In order to understand where we are with our energy resources and consumption patterns today, it's worth taking a look back at how human energy use has changed over time. Most of us have trouble imagining a day without interior lighting in our homes or Internet connectivity, so imagining early humans and their most primitive of energy resources is somewhat challenging.

The Industrial Revolution and Energy Use

It really wasn't until the Industrial Revolution in the 1800s that human's ability to harness energy on a (relatively) large, efficient scale took place and truly revolutionized our ways of life and ability to perform work. Prior to that, early people relied primarily on caloric energy from the food they consumed to give the energy they needed to perform their basic tasks for survival.

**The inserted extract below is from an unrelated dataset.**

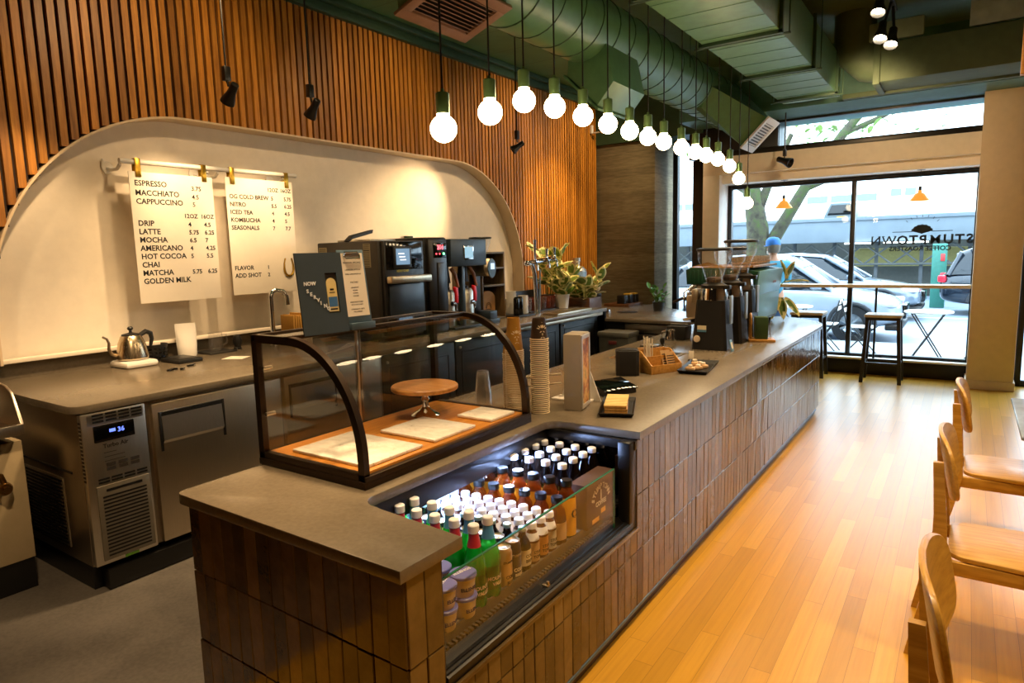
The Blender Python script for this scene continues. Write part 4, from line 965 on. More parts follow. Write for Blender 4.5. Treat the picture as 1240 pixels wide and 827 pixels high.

With the discovery of fire and the ability to burn biomass (wood, animal dung, charcoal), humans then had an important source of heat.

Figure 1.1: Global Energy Consumption Graph

With the domestication of animals, humans were able to transition from a more nomadic way of life as a hunter/gatherer into a more agrarian society. Harnessing animal energy allowed early humans to grow more food more efficiently and stay in one place. It comes as no surprise that the ability to produce more food easily translated into sustained population growth. Early society was taking a different shape, thanks in large part to human's ability to utilize these energy opportunities.

Consumption moved from wood (1775) to coal (1883) to petroleum, nat. gas, nuclear & hydro (1950 on). More in text below.
Figure 1.2: US Energy Consumption Graph

As the graph above illustrates, wood remained the dominant fuel source until it was surpassed by coal powering the Industrial Revolution in the late 1880s. Throughout wood's reign as the world's primary fuel source, overall energy consumption grew steadily, but remained quite low compared to the levels that would develop in the wake of the Industrial Revolution. Coal was our primary energy source until around the late 1940s when it was overtaken by oil, which remains out main energy source.

This explosion in energy consumption changed human history in almost every way. The ability to mass produce goods and a focus on a consumption-based economy were huge paradigm shifts from previous subsistence societies. The migration of people from rural areas to cities for work led to issues associated with poor sanitation and working conditions. But many of the modern conveniences on which we've become reliant were born out of this era.